Available data:

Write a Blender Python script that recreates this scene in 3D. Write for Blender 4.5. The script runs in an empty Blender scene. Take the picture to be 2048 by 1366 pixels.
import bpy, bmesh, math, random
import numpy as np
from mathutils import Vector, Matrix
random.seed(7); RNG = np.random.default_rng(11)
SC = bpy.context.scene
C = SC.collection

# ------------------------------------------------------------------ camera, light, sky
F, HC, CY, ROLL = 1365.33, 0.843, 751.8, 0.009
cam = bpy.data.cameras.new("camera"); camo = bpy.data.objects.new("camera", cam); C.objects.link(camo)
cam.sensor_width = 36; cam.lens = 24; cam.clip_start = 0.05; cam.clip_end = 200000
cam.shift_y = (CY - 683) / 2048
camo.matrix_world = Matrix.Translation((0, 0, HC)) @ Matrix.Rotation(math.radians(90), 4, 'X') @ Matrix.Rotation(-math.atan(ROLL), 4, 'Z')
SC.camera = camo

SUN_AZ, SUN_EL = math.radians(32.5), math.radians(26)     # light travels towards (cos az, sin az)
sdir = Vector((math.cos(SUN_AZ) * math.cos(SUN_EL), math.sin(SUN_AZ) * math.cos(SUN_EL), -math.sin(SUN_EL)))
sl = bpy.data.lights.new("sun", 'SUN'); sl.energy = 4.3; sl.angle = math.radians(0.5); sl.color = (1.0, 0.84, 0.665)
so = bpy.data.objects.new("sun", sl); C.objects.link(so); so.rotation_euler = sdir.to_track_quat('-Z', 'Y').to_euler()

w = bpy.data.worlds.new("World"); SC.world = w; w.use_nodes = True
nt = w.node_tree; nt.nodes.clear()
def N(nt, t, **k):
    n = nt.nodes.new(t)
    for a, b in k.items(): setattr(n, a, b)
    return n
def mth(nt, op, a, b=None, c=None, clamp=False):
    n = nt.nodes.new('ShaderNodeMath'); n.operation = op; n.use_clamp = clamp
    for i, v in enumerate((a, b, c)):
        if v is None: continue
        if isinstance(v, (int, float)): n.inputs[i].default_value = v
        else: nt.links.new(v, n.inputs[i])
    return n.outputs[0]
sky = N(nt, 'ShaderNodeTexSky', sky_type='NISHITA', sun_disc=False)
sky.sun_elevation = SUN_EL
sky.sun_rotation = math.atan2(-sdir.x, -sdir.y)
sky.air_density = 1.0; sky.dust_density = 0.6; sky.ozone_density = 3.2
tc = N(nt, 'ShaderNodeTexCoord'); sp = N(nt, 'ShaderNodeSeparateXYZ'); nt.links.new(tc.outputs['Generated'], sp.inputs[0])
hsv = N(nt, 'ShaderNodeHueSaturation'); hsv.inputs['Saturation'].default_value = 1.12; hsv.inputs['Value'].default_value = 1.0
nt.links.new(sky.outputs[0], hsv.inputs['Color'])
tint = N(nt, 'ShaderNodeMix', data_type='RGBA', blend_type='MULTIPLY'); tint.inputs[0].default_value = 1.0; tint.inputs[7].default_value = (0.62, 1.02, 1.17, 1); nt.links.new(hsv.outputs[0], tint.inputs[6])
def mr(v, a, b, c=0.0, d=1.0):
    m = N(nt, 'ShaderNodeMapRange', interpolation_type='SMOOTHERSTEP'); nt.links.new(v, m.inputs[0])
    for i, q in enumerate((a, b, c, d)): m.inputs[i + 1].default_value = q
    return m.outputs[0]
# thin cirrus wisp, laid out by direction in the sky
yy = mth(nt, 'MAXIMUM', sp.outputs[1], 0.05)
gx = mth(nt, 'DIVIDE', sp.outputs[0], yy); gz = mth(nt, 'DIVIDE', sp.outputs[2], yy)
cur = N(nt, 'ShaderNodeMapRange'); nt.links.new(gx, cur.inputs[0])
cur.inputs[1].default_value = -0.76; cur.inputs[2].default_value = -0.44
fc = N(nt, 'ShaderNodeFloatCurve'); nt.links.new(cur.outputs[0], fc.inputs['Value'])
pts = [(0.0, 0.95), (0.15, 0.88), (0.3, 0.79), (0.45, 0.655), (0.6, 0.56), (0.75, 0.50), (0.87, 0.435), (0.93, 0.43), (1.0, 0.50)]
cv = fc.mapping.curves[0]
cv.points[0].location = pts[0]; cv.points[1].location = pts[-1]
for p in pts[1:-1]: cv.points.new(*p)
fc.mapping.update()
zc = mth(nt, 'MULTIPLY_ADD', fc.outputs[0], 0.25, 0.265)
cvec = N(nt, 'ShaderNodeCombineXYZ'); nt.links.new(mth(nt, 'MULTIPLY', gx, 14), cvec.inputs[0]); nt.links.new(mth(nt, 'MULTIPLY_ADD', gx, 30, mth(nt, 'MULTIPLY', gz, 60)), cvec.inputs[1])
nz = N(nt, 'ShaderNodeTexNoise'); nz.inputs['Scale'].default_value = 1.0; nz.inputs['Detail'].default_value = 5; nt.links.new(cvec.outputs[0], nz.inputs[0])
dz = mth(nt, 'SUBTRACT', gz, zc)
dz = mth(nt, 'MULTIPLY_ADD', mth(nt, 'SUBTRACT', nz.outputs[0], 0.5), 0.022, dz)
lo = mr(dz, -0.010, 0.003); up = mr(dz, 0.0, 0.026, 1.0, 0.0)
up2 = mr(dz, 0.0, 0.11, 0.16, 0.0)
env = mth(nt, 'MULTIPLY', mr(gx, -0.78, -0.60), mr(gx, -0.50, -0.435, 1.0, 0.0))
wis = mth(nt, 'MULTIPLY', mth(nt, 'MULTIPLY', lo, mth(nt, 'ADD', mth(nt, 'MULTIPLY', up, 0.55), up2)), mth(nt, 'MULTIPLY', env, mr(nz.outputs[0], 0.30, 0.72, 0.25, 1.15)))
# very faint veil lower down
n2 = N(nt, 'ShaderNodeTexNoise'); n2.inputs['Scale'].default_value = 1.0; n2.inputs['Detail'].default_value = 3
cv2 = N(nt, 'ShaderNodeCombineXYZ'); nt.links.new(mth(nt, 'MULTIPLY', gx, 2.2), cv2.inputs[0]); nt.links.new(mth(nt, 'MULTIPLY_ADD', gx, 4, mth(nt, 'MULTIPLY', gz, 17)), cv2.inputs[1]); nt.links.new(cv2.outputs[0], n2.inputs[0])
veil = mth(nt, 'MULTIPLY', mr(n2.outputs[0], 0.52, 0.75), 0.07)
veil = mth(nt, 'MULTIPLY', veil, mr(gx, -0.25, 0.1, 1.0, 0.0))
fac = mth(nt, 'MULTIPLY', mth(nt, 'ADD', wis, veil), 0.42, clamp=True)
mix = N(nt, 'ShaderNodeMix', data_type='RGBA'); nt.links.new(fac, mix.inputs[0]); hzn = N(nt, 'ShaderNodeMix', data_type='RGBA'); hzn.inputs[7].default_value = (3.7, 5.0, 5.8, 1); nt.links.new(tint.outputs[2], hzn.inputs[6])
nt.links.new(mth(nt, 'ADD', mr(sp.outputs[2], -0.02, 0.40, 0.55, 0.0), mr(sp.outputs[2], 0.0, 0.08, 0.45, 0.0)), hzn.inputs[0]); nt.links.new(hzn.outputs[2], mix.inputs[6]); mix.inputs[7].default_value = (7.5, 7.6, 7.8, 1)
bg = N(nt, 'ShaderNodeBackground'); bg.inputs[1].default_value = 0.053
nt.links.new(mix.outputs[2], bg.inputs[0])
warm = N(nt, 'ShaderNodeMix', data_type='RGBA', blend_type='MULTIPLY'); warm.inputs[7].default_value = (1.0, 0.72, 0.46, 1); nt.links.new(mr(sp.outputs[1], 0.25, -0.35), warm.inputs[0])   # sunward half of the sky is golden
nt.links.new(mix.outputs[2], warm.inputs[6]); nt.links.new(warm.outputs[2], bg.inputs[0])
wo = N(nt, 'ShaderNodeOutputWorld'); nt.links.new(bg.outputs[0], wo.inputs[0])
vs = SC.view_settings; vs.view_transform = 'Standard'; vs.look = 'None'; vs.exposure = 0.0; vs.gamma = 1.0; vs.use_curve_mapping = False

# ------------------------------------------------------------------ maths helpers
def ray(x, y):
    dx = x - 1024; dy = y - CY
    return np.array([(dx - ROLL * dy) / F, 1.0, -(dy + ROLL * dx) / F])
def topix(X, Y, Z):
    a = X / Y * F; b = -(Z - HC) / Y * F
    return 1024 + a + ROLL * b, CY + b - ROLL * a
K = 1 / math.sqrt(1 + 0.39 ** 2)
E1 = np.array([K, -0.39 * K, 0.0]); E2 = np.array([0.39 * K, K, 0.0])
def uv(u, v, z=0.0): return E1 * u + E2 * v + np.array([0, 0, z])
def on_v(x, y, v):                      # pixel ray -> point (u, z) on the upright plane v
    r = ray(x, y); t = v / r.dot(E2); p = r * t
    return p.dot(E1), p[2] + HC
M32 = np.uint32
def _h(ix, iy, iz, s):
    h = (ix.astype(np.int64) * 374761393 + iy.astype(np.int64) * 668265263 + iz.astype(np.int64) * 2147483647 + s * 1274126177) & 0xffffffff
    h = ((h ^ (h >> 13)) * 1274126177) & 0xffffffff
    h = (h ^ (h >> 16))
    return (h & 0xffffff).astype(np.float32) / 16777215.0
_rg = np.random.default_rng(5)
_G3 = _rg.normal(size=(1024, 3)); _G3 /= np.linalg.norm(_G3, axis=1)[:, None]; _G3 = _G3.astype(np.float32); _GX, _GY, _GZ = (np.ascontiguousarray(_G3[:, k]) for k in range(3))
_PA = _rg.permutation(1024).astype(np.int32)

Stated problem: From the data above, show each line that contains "scene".

Response for this exercise:
Write a Blender Python script that recreates this scene in 3D. Write for Blender 4.5. The script runs in an empty Blender scene. Take the picture to be 2048 by 1366 pixels.
SC = bpy.context.scene